Esta semana hablaba con una compañera de clase que ha llegado dos semanas tarde. Es cubana y el mismo día en que iba a volar cancelaron su vuelo a causa del huracán Irma; durante días tuvo que vivir en un hotel mientras esta furia de viento asolaba parte de Cuba. Por suerte, en este país la cifra de muertos por huracanes suele ser muy baja; otra cosa ya es cómo quedan los que se quedan. Que dos años después del anterior de estos, aún quedaban familias y familias sin casa.
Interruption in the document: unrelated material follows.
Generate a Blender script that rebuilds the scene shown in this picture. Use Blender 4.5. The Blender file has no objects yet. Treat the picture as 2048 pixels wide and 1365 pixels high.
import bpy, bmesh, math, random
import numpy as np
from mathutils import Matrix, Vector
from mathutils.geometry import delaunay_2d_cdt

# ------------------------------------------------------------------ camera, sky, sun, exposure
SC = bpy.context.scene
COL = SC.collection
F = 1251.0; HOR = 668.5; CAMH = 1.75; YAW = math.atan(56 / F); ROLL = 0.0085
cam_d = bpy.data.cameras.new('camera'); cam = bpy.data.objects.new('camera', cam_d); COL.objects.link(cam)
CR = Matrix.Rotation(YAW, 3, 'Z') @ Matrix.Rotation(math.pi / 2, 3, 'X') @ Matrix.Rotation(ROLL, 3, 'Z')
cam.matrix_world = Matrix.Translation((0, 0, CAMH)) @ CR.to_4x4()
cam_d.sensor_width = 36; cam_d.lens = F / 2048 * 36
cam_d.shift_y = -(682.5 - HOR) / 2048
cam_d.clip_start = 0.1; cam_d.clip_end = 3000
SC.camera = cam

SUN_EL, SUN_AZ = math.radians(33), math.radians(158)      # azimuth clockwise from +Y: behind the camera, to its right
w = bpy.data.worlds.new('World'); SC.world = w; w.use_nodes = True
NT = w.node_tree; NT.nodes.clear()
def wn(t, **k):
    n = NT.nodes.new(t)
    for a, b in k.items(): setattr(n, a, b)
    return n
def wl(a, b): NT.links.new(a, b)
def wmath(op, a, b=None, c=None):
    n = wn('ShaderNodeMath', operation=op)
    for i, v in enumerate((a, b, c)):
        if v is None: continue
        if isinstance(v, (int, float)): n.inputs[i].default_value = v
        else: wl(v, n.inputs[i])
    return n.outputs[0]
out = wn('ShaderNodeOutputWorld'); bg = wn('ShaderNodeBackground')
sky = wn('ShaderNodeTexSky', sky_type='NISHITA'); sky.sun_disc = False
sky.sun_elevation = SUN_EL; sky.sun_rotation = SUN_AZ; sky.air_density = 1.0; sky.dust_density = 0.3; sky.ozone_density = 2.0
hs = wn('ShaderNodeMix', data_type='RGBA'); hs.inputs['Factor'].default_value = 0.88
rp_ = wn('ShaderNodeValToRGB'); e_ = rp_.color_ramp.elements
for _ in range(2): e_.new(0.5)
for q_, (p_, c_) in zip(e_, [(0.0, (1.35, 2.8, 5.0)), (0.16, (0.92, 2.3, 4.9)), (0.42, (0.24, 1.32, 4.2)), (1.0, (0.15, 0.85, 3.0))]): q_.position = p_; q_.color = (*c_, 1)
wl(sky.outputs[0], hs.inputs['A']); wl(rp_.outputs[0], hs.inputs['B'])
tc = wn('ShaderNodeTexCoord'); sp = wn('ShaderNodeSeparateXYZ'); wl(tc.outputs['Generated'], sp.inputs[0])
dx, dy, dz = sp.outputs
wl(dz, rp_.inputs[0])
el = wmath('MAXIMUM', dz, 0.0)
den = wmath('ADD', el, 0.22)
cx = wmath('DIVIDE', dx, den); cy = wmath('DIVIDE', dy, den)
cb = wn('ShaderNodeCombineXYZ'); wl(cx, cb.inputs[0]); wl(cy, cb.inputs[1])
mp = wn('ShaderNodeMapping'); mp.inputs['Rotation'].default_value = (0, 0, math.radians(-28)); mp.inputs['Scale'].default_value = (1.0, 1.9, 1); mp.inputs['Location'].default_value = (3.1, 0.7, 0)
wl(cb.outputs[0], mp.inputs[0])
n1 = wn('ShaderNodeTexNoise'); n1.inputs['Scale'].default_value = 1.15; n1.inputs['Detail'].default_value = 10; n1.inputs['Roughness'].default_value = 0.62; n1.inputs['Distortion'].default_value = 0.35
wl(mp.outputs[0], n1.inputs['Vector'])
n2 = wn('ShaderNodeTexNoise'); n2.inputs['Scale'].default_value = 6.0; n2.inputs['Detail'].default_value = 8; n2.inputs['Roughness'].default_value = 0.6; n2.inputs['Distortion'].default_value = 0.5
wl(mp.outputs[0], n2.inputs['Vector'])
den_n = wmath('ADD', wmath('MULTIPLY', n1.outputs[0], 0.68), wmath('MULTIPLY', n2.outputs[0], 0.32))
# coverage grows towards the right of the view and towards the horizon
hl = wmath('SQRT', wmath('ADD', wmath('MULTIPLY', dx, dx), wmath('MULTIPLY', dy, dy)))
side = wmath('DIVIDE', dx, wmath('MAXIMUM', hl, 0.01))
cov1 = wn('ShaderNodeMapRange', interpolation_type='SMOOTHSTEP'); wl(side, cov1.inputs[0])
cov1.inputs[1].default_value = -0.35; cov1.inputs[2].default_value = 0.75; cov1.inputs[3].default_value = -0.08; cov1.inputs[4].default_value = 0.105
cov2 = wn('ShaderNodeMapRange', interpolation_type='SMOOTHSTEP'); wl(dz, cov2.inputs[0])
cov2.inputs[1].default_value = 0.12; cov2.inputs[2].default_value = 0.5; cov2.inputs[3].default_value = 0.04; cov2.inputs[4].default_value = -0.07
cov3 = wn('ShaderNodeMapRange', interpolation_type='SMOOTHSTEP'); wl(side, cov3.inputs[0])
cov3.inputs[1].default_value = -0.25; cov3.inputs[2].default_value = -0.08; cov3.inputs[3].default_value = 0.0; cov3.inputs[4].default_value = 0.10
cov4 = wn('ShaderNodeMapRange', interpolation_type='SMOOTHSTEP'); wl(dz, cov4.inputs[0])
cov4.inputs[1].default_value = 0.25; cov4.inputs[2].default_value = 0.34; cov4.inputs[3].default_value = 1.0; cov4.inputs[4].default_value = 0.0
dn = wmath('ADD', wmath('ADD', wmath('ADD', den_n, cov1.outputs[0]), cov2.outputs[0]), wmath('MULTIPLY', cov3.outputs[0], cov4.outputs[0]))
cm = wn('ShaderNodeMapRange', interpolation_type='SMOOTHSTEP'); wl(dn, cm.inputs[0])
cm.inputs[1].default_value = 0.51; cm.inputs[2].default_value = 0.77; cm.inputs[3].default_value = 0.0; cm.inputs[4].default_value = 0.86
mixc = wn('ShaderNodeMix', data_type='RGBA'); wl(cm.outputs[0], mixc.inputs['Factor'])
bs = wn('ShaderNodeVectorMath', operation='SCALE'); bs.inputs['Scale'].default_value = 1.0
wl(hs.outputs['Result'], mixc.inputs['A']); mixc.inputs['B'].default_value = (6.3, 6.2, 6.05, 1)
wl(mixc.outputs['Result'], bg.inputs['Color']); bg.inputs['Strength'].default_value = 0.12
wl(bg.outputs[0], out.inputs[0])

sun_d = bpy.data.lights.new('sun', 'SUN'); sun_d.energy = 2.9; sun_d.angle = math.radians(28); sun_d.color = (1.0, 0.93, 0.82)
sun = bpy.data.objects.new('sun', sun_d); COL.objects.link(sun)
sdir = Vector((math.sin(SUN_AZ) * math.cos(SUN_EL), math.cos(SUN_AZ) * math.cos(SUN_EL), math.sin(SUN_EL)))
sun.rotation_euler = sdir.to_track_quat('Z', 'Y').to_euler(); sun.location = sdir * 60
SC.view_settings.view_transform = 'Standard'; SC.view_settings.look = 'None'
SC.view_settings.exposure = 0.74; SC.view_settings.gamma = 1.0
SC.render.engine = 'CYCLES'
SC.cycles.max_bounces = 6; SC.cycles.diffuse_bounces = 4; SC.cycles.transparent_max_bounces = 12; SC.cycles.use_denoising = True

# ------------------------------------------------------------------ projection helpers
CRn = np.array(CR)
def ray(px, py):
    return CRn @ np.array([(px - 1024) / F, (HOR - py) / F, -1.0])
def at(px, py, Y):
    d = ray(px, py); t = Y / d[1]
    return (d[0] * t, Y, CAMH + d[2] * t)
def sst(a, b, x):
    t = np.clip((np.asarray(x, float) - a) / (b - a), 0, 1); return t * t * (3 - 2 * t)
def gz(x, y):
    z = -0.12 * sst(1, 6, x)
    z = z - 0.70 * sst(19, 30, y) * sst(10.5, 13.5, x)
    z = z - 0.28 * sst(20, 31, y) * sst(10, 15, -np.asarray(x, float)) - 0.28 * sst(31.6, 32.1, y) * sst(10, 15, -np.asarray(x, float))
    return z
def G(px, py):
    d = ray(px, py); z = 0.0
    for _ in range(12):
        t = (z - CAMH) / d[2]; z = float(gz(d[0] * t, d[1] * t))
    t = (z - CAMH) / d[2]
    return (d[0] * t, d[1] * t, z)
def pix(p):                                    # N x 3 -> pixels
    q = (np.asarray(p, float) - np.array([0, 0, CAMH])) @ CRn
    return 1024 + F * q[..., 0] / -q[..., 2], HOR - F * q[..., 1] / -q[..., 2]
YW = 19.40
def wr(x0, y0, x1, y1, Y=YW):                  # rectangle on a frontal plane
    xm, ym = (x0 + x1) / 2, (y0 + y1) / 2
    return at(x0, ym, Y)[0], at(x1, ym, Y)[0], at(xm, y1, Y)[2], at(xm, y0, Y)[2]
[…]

Y resulta que este año el agua del Caribe está aún más caliente, lo que significa huracanes más fuertes. “A ver cuándo nos creemos el calentamiento global”, se quejaba.
Pienso también en México, donde en dos semana han vivido dos terremotos. El segundo, menos fuerte pero igualmente destructivo e incluso peor porque las estructuras ya estaban debilitadas.
Nadie elige haber nacido en medio de un mar que embravece las aguas y los vientos hasta la muerte, como tampoco hay pueblo que voluntariamente se sitúe sobre una región (el ‘Cinturón de fuego’ del Pacífico) en la que se dan el 90% de los sismos del mundo.
A veces siento rabia contra la naturaleza, pero se me pasa cuando me doy cuenta de que no va de eso, que también hay terremotos en Japón y no hay muertos. Que al final, el pobre paga la peor parte porque no tiene recursos para protegerse de la desgracia ni para rehacerse tras ella. Y entonces siento rabia por cómo tenemos montado el mundo.